A mobster takes over Vic Fontaine's casino and lounge, in a plot twist created by the holoprogram's author to spice things up. Our heroes can't reset the program without resetting Vic and erasing all memory of his experiences with them, so they set out to pull off a heist, robbing the casino to oust the interlopers.
No, the regular characters are not themselves in jeopardy in this story, and that was a deliberate choice by the writers (who didn't want another "malfunctioning holodeck" episode). Behr thought it would be enough that they had an emotional investment in the fictional character of Vic, a sort of meta-commentary on the way Star Trek fans develop an emotional investment in fictional characters too.
Behr was also aware by this time, though, that some Trek fans didn't like Vic Fontaine very much. So he had the idea to make Sisko an initially reluctant participant too, to be a proxy for that audience segment to say "if he can just go with this too, can't you?" Sisko's objections end up offering up some valuable civil rights perspective too: 1962 Vegas was decidedly not welcoming to non-white people. Kasidy Yates and Sisko do debate some meaningful points about whether revisionism for entertainment is in fact unhealthy erasure and denial -- a rather significant conversation for two black characters to have with each other on a 1990s television show. Was there more exploration possible here? Of course! While keeping the tone of a fun and light caper episode? No. So I'll come down on the side of "glad at least this much was included."
But then, I am inclined to be forgiving here, as I almost always love a heist story. This one is rather explicitly patterned off of one I actually didn't like much, the original (glacially paced) Ocean's 11. (This episode came two years before the popular remake.) It plays all the required beats: the heroic shots of the team assembled both before and after the heist, showing us how the plan should go first so that we understand the importance of things going wrong later, giving every character in crew their own tiny duty to fulfill.
The episode is sometimes slavish to a fault in serving up these moments, because they don't necessarily hold up to scrutiny. Why does Ezri need to bring Julian the drink to be drugged -- can't Ezri just drug the drink herself? If Odo is already in the room with the safe, aren't his skills at least as useful for cracking it as Nog's?
On the other hand, the heist itself does deliver all the fun thrills you hope will be there, watching the characters improvise their way around troubles from spilled drinks to the wrong count man to an early arrival by the Big Bad. And much of the logic in this story does hold up.

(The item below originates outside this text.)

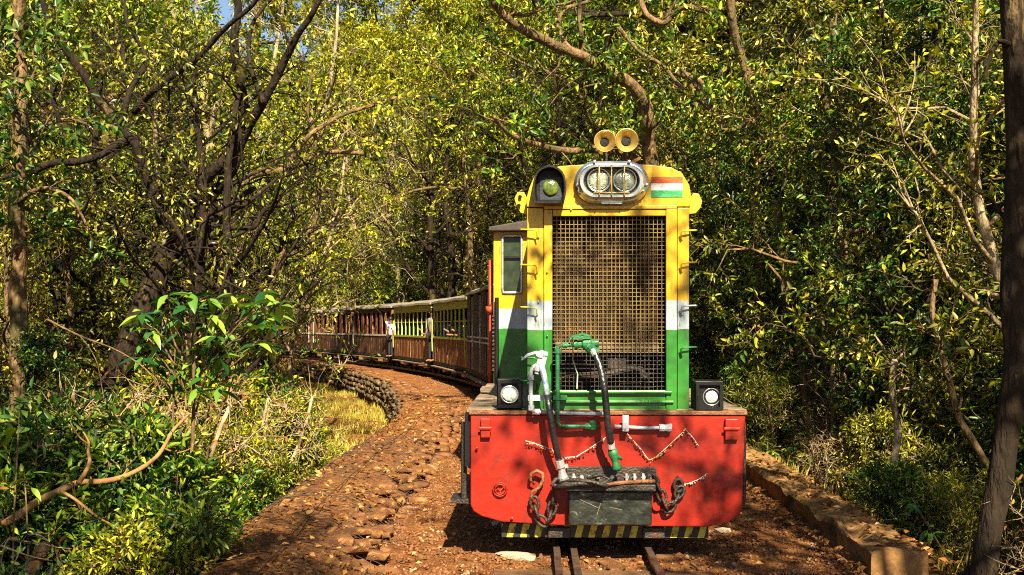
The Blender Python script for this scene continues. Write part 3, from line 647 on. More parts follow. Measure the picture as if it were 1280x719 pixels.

It makes sense than Julian, O'Brien, Kira, Odo, and Nog would all be committed to helping Vic (and that Worf wouldn't care -- though Jadzia would have forced him to help). It makes sense that Kira would be such a smooth flirtatious operator; one could imagine her doing this sort of thing with Cardassian Guls many times during the Occupation.
And the production makes sure to get all the trappings right. The guest stars are a murderer's row of recognizable faces who have often played these kinds of characters in these kinds of stories in countless movies and TV episodes -- Mike Starr as Cicci, Robert Miano as Frankie Eyes, and Marc Lawrence as Zeemo. There are extensive period costumes and hairstyles. And the set might not look like much by modern standards, but it was one of the largest ever built for the show -- all dressed and decorated to look like classic Vegas movies, and big enough to fit a crane for complex shots. Add in the huge number of background actors, and you actually get one of the most expensive episodes Deep Space Nine ever made.
And reportedly, the Paramount execs liked the results so much, they asked that the episode be bumped up earlier so that it aired at the end of February Sweeps. So while this had been written and filmed as the "last stand-alone episode" (with the song "The Best Is Yet to Come" cheekily selected to end it), the opaquely titlted "Inter Arma Enim Silent Leges" wound up in that slot instead. (Though, as I'll get to next time, that's not exactly stand-alone.)
Other observations:
- As is typical for a Vic Fontaine episode, there are several songs included. Most this time are instrumentals, though, like the ubiquitous "Night Train." The opening song, "Alamo," isn't an actual crooner standard, but an original creation for this episode crafted to sound like one.
- Behr had long wanted Avery Brooks to sing on the show (more than just the rare snippet of a song), which led to the duet on "The Best Is Yet to Come." The reactions of the other characters to their singing captain make it a fun scene.
- The "replacement count man" Ezri encounters is played by Robert O'Reilly, the actor who plays Gowron. They weren't 100% sure Gowron himself would return for the final story arc, and wanted O'Reilly to have a possible "final appearance" (without his makeup). He's credited under a different name to make it a little more of an Easter Egg for fans; he chose "Bobby O'Reilly" as the childhood name he actually went by in the real 1962.
A neat last bit of fluffy fun before things on Deep Space Nine turn heavy, I give "Badda-Bing, Badda-Bang" a B+.